Biden’s bill includes $60bn for environmental investments, but groups that would benefit most face hurdles in accessing funds
By Adrien Salazar
The Progressive Magazine
The global climate crisis is fundamentally a crisis of inequality. It is fueled by the historic emissions of industrial countries and fossil fuel corporations, yet the impacts are borne most heavily by the nations and peoples who have contributed least to the crisis.
The latest Intergovernmental Panel on Climate Change’s assessment report (IPCC AR6) made a historic acknowledgment that variations in vulnerability to climate impacts are the result of historic inequities in socioeconomic development, marginalization, governance, and histories of colonialism.
These historic processes have directed social, material, and environmental harms toward some groups—such as people in poverty as well as Black, Indigenous, and other people of color—and away from others. If societies and governments want to confront climate change in a serious and just way, they must confront the drivers of climate inequality.
The global climate crisis is fundamentally a crisis of inequality . . . . the impacts are borne most heavily by the nations and peoples who have contributed least to the crisis.
If we consider the countries and populations bearing disproportionate climate burdens to be injured parties, then a climate reparations policy framework proposes that the countries responsible for the vast share of historic greenhouse gas emissions that have caused climate change should take steps to redress the harms of the climate crisis on these populations.
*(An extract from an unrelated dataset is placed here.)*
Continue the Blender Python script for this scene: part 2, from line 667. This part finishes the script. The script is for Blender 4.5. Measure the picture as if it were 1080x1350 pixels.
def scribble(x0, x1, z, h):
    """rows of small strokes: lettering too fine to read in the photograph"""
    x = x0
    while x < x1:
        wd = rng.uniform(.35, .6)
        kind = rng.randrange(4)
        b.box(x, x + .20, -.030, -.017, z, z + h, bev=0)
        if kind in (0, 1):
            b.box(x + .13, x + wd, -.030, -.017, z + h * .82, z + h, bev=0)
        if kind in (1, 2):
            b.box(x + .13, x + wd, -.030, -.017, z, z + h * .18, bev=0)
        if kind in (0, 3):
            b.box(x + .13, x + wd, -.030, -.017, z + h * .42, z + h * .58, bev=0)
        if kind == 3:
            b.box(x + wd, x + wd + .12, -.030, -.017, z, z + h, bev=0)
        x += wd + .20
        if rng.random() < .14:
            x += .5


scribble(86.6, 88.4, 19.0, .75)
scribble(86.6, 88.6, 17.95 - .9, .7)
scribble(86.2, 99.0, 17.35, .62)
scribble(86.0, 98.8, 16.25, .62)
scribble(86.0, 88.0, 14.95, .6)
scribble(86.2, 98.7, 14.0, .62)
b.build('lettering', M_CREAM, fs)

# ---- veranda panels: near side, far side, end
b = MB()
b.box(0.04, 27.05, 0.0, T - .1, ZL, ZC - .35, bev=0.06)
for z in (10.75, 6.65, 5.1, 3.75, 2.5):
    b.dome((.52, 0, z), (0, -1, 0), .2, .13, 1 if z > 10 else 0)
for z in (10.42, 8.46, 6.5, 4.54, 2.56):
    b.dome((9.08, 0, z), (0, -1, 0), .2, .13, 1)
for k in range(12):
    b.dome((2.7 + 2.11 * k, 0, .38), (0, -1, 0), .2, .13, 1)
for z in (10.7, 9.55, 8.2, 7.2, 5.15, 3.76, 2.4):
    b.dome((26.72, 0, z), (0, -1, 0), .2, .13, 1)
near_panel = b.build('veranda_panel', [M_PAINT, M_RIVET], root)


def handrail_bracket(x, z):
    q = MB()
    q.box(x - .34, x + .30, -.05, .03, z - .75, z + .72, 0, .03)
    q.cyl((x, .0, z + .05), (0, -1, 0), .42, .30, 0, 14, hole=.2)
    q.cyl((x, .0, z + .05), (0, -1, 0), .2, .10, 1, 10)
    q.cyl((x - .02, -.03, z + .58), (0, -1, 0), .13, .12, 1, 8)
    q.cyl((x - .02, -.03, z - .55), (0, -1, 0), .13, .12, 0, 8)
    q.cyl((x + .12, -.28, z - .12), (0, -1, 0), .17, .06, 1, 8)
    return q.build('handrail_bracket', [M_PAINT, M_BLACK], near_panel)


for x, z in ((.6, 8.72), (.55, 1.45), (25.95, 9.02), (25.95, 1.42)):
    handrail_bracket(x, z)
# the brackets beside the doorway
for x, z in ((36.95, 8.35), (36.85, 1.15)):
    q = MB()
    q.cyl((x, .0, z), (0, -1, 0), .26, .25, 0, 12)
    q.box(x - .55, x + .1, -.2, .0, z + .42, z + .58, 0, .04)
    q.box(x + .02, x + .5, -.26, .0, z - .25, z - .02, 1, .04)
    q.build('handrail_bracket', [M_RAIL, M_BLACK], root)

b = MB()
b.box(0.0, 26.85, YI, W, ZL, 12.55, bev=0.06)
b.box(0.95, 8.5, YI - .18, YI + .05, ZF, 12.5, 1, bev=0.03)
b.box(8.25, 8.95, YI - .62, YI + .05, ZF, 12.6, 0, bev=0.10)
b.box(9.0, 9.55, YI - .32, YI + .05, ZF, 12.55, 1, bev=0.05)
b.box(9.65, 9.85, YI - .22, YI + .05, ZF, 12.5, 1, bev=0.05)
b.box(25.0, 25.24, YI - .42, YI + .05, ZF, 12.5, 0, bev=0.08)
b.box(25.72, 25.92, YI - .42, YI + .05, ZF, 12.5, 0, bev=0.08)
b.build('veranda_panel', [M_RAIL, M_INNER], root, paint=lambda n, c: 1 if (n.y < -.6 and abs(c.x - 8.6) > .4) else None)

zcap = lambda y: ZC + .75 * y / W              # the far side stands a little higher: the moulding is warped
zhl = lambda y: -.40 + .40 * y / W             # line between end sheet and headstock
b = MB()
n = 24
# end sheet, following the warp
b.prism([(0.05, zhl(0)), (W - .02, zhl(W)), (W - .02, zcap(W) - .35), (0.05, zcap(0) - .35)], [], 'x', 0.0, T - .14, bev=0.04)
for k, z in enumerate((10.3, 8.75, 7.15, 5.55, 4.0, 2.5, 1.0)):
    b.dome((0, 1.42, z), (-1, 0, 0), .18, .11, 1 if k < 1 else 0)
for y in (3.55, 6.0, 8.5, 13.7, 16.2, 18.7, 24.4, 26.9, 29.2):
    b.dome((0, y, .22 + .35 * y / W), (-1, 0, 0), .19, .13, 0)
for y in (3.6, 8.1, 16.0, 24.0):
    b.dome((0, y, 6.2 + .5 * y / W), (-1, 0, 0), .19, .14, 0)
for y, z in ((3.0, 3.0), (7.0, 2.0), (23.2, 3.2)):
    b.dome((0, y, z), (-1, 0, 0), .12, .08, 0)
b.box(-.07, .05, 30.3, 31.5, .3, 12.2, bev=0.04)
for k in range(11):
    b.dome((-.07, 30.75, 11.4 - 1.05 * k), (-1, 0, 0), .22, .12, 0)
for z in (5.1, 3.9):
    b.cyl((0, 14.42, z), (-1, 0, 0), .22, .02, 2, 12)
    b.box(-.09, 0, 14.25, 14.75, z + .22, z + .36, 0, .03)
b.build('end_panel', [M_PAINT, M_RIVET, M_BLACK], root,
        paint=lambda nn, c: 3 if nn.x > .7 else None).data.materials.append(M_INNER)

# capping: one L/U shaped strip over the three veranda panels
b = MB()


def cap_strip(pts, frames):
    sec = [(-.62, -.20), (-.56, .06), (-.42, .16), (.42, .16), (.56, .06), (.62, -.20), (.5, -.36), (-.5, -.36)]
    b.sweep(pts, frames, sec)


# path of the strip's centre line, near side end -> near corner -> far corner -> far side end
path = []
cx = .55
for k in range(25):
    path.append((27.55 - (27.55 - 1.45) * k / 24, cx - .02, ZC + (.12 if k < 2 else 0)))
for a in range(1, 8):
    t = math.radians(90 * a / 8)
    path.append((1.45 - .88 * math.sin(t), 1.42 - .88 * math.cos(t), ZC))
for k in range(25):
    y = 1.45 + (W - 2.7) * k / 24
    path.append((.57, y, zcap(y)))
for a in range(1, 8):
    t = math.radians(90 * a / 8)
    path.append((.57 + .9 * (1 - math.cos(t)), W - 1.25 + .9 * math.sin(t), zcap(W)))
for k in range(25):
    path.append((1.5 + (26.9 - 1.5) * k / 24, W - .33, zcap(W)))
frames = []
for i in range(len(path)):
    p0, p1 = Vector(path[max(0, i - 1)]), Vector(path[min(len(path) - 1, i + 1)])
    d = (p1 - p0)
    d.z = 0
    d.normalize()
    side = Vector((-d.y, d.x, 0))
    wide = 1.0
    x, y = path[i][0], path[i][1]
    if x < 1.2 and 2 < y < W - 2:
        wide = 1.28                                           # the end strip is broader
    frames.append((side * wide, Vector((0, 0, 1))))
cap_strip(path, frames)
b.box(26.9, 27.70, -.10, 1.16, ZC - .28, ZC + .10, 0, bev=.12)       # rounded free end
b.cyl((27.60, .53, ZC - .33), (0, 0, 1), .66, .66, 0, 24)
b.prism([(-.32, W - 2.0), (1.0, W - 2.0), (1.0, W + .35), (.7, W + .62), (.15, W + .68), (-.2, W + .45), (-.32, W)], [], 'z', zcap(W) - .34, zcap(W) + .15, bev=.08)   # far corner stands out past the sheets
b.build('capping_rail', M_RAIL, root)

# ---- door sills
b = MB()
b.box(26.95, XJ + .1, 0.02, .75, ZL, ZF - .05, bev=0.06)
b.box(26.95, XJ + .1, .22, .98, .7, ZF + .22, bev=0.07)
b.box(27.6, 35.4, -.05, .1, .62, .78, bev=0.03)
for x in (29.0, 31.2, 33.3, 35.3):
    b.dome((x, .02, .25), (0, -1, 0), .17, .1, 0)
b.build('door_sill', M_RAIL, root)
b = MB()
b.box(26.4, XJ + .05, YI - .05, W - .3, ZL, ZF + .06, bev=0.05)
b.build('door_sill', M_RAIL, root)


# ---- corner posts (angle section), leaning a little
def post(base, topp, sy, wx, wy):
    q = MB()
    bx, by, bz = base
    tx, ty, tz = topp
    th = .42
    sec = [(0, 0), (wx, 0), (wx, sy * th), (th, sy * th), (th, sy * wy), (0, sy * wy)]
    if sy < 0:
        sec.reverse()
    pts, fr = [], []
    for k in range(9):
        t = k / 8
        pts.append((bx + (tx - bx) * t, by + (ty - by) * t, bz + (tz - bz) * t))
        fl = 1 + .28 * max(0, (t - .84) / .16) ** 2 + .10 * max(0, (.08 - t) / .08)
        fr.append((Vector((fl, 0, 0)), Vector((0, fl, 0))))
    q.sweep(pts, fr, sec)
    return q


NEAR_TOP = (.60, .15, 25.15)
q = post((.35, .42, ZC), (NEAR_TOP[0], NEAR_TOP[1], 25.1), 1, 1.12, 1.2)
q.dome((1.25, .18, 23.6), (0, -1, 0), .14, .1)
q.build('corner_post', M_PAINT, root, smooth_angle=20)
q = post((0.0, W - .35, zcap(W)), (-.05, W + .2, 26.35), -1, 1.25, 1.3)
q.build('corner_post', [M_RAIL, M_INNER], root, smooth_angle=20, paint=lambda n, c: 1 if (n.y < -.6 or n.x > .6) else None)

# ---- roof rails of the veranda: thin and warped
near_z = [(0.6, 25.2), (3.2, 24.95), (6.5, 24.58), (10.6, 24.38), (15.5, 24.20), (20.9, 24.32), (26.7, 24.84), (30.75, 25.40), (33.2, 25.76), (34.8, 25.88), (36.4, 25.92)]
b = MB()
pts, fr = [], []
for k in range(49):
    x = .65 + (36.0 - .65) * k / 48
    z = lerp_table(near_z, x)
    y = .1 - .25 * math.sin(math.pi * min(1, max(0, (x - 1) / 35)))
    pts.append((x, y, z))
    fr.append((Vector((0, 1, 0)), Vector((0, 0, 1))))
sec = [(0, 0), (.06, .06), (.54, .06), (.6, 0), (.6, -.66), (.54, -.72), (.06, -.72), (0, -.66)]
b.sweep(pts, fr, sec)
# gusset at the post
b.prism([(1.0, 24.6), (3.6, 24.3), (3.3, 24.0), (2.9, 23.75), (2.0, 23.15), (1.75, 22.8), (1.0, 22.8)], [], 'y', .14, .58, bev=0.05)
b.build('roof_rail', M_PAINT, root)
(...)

International climate reparations aim to attend to these inequities through the transfer of resources from countries responsible for the majority of historic greenhouse gas emissions to countries most vulnerable to the climate crisis. Given that environmental inequalities exist at every scale, a climate reparations framework can be similarly employed to address disparate climate burdens within the United States. Such reparations should be designed to directly address intertwined historical racial, economic, and environmental inequalities.